When economic times are hard, big companies take the opportunity to eat smaller ones. This process does not respect national boundaries, particularly when an economy is as open to outsiders as Britain’s. This is an old story, so it’s hard to see quite why the prospective takeover of Cadbury by Kraft, the American food conglomerate, has got people going quite as much as it has. Granted, jobs might go – but jobs always go. Granted, the new management might not be sympathetic to the workforce – it usually isn’t. Granted, they’re foreign – these days, that’s the norm. British companies are taken over by foreign firms all the time. As Tony Blair once pointed out to the French president, the electricity in 10 Downing Street is supplied by a French company. So why the fuss?

Two reasons. First, there’s an election coming up, and the recession has already caused havoc in the Midlands, where Cadbury is based. Hence, no doubt, the anti-Kraft intervention by Peter Mandelson, who as former commissioner of trade at the EU knows how purely hypocritical it is to protest.

Second, and more interestingly, there’s something about sweets and chocolates which taps deep into people’s psyches. Our feelings about them are often intertwined with memories of childhood, especially memories of treats and comfort and carefully weighed decisions about pocket money. The whole modern emphasis on branding is depressing, but chocolates are one of its benign manifestations, because they are so humble, so daily, because people don’t use them as a form of self-definition, and because the differences between them are real: a Crunchie is not just a differently packaged Mars bar – it’s a genuinely different thing. Consumers will have sincerely held differing opinions about their merits.

Added to this is the fact that Britain is, or was, a great creator of cheap chocolate. The only serious competition comes from the Mars family, who were initially based in the US. The patriarch, Frank Mars, invented the Milky Way in 1923 and then his son Forrest came up with the Mars bar in 1932. His father sent Forrest to the UK to start a company there; in subsequent years, a senior employee of Mars told me, the great obstacle to reuniting the brands was the worry that British consumers would find the name Snickers irresistibly hilarious. (For younger readers, what is now called Snickers used to be called Marathon.) Apart from that, all the great chocolate bars are British, and the first of them, and still my favourite, was Cadbury’s Dairy Milk, invented in 1905. Other great British bars appeared in a burst of heroic creativity in the 1920s and 1930s: the Flake in 1920, Cadbury’s Fruit and Nut in 1928, Fry’s Crunchie in 1929, the Aero in 1935, then in 1937 no fewer than three masterpieces, the Rolo, the Kit Kat and Smarties. All British inventions. According to Roald Dahl: ‘In music, the equivalent would be the golden age of Bach, Mozart and Beethoven. In painting, it was the equivalent of the Italian Renaissance and the advent of Impressionism at the end of the 19th century; in literature, Tolstoy, Balzac and Dickens.’ Cheap chocolate is one of the things that this country used to be very, very good at.

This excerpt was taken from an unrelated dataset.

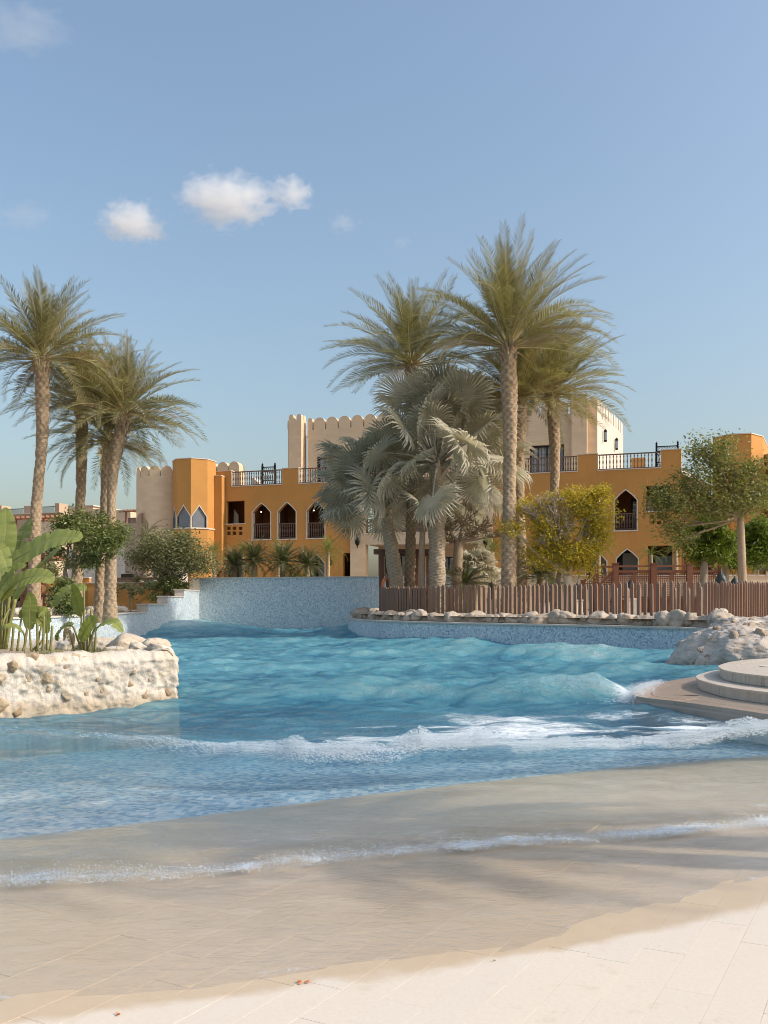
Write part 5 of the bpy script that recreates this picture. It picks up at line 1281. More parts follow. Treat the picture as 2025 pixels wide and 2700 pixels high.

Perhaps this reflects the fact that chocolate is made by an industrial process. We can file it under Great British Manufacturing Successes, rather than in the thinner file of British Foods Which Conquered the World. Chocolate is the only food I can think of which is inarguably better because of industrial manufacturing; the process that turns the bitter, borderline inedible seed of a tropical plant into something so rich and satisfying is something of a modern miracle. Ultra-posh dark chocolate is even more modern: the now popular 70 per cent cocoa solids chocolate was only invented in 1986, by the French company Valrhona. So the takeover of Cadbury, if it were to happen, would be yet another version of British industrial decline.

At the time of writing, it is by no means certain that Kraft are going to succeed in their bid. They are offering 710p a share, but the stock price is currently 792p – which means that the market doesn’t think the offer is adequate. Other companies have been mentioned as possible saviours of the British firm, one of them Hershey, America’s closest equivalent to Cadbury. In fact, Hershey sells Cadbury-branded chocolates in the US, as a legacy of various past deals, but the chocolate is made to a different formula and doesn’t taste the same. The technique for blending milk into chocolate bars is not straightforward, since cocoa beans reject water and are very hard to emulsify. (For the first several hundred years of its use as a food stuff, chocolate was consumed exclusively as a drink.) Milk powder was invented by the Swiss scientist Henri Nestlé, and its blending with chocolate was pioneered in 1875 – which is why the Swiss were, and still are, the market leaders in posh milk chocolate. American chocolatiers did not figure out the process and when they came to make chocolate did so by a slightly different technique. Hershey use an additive called PGPR in the place of some cocoa butter, and also use more sugar and less cocoa – 11 per cent in their standard bar, as opposed to the 23 per cent in Cadbury’s Dairy Milk. However, it’s highly unlikely that they would be so reckless as to change the formula of Cadbury’s basic crumb – that’s the standard chocolate mix used in all their bars – and they would likely be a more sympathetic owner of Cadbury than Kraft.

There’s also the European option, in the form of Ferrero. This company has an unserious reputation in the UK because of their amazingly bad television ads. These feature their signature product, Ferrero Rocher, being offered at an ambassadorial reception, and the punchline: ‘Mr Ambassador, with these chocolates you are really spoiling us.’ The ad is a joke but the company, and the man who founded it, are not. Michele Ferrero took over the family sweet firm in the 1950s and turned it into a continent-wide market leader, with a turnover of €6.2 billion. In the process he was responsible for the invention of Ferrero Rocher (of course) but also Nutella, Kinder eggs and Tic Tacs. The company’s products show an understanding of the small drama of opening and eating sweets, a pleasurable fiddliness in the moment of anticipation. Ferrero’s company is as firmly rooted in his Piedmontese hometown, Alba, as Cadbury is in its base of Bournville in Birmingham. If Cadbury isn’t to stay British-owned, Ferrero might make a good fit. Maybe Michele can come up with some important new chocolates, too.